How Do You Protect Your Product? The First Step is a Patentability Search

How Do You Protect Your Product? The First Step is a Patentability Search

January 12, 2006

Company A has incorporated a new invention into one of its products and the product is flying off the shelves. The Company's president recognizes the value of excluding competitors from making, using, offering for sale, or selling the invention in the United States or importing the invention into the United States. So the president calls the Company's patent attorney to discuss getting a patent. During the phone conversation the patent attorney says, ?The first step is a patentability search.?

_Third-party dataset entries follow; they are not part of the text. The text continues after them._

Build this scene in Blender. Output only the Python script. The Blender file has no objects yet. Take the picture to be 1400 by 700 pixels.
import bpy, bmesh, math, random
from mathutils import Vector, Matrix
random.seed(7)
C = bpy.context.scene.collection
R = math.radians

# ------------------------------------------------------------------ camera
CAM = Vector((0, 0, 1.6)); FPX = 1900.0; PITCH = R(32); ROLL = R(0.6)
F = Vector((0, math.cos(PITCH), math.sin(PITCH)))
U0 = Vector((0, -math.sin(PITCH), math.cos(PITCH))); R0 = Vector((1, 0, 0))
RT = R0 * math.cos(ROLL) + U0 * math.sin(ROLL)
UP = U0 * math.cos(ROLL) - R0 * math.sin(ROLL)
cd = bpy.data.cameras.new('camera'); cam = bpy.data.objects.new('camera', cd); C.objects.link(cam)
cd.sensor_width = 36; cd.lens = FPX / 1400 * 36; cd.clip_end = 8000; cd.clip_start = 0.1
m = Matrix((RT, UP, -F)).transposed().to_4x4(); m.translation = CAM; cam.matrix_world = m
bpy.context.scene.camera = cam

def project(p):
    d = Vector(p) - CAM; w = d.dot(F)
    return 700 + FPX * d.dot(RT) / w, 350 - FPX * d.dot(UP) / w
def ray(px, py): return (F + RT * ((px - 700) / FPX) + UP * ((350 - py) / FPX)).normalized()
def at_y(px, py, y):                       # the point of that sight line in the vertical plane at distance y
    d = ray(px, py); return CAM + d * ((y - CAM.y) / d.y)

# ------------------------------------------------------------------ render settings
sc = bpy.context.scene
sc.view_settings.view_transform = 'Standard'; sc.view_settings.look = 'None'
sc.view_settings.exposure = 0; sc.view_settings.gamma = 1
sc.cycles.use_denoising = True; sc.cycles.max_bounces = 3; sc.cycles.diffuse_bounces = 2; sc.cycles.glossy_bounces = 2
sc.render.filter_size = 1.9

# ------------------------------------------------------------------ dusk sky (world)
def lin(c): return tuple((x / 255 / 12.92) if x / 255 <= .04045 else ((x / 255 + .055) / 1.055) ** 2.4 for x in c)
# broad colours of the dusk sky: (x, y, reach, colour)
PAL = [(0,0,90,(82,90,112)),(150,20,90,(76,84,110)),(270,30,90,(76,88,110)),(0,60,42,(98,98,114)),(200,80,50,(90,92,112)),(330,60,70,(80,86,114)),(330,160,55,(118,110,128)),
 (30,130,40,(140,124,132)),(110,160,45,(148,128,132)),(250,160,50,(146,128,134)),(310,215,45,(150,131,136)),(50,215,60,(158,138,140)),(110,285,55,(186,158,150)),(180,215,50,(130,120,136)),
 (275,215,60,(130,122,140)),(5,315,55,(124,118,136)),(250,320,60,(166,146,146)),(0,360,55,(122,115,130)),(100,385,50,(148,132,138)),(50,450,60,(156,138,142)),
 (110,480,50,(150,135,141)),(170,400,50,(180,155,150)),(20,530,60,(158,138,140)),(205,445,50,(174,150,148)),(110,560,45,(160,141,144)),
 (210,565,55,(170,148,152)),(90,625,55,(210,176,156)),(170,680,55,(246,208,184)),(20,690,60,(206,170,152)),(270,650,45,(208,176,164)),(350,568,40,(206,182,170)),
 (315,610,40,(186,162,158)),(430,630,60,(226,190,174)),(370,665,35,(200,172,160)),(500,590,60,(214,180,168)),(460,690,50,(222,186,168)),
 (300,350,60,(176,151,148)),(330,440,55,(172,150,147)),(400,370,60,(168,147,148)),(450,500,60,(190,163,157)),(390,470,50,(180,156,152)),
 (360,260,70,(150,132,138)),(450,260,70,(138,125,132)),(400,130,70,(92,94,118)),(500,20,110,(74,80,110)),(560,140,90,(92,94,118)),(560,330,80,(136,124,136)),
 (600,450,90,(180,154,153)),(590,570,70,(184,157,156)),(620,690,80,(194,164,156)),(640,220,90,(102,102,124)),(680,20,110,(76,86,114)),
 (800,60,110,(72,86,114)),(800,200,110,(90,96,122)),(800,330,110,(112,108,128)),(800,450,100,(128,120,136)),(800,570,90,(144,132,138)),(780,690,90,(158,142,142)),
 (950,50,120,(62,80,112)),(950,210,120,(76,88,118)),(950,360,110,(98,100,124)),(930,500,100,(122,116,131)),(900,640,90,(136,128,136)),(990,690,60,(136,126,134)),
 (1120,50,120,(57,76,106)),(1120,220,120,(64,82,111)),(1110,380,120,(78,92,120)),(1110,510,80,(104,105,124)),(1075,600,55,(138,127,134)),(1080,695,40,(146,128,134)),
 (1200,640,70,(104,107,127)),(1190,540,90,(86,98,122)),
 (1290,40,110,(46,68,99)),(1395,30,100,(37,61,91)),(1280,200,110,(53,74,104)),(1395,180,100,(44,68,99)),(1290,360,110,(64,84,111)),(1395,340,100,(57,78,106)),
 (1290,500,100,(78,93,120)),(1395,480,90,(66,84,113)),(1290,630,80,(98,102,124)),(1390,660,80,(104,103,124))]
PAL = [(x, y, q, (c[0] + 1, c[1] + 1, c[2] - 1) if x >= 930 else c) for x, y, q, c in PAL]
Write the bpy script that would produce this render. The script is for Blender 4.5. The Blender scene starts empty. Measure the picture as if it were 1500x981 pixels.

This scenario occurs on a daily basis. Generally, it is advisable to perform a patentability search for a new invention, or an improvement to an existing product. This is because, under the law in the United States, in order to obtain a patent it is necessary  that the invention be novel, not obvious, and have utility. Typically, assessing whether the invention has sufficient utility is straightforward. However, in order to assess whether novelty and non-obviousness exist, a search should be conducted to identify prior art and compare it to the invention.

In order to have the most complete search results, the patent attorney and the inventors must work together. The inventors must be involved as they are leaders in the industry and familiar with the state of the art in the industry. Since the patent attorney is familiar with the ?usual sources? searched by the patent examiners during their post-filing search while attempting to find references to reject the claims of a patent application, the patent attorney will search those documents.

Typically, the patent attorney will search U.S. Patent Office documents, including issued patents, and published patent applications. Some pending U.S. patent applications will not yet be published. If such a non-published patent application issues as a patent, then it could affect the patentability of the invention. By searching the U.S. Patent Office documents, the patent attorney is searching one of the same pools of information which will be searched by the patent examiner when a patent application is filed. Other sources of prior art also exist.

The involvement of the inventors is advantageous in order to identify those other sources of prior art. Since a law firm cannot maintain current periodicals in each industry (i.e. mechanical arts, electrical arts, chemical arts, biotechnology, etc.), the inventors are relied upon in part.  Inventors who have access to current literature may easily uncover advertisements, published articles, reports, and other information in their specific industry which may be relevant to the invention. In many cases, the inventors, or others at the company, have already performed such a search.

All information provided to the patent attorney during the search will help. For example, if the patent attorney is made aware of a certain reference, then efforts may be made to add helpful information to a future patent application in order to assist the patent examiner in understanding how the invention differs from, and is superior to, the similar technology disclosed therein.

Conducting a patentability search generates discussion of claim strategy and future development of the invention. Once all searching has concluded, the patent attorney analyzes the results to determine whether the invention is novel and not obvious. Typically, the patent attorney and client discuss the search results and conclusions. If obviousness is an issue, a part of that discussion regards what, if any, arguments exist to point out the non-obviousness of the combination of the elements of the invention. Obviousness, under the law, is a question of whether the differences between the invention and the prior art would have been obvious to a person of ordinary skill in the art. In certain situations, obviousness might be overcome if any of the following secondary factors apply: The invention has significant commercial success, the invention satisfied a long felt but unsolved need; the invention solves a problem having a long history of unsuccessful attempts to be solved; or the disclosed invention produced an unexpected result. The client is properly equipped to make the necessary business decisions after such discussion of the search results.

Regarding the current hypothetical, if the patent attorney's atentability search indicates the invention is novel, not obvious, and has utility, then Company A may enthusiastically proceed with a patent application.  Otherwise, Company A may choose to redirect its research and development of the invention based upon the search results. Company A may even elect not to file a patent application and instead concentrate its energy on inventing a novel invention that will be patentable and a best-seller!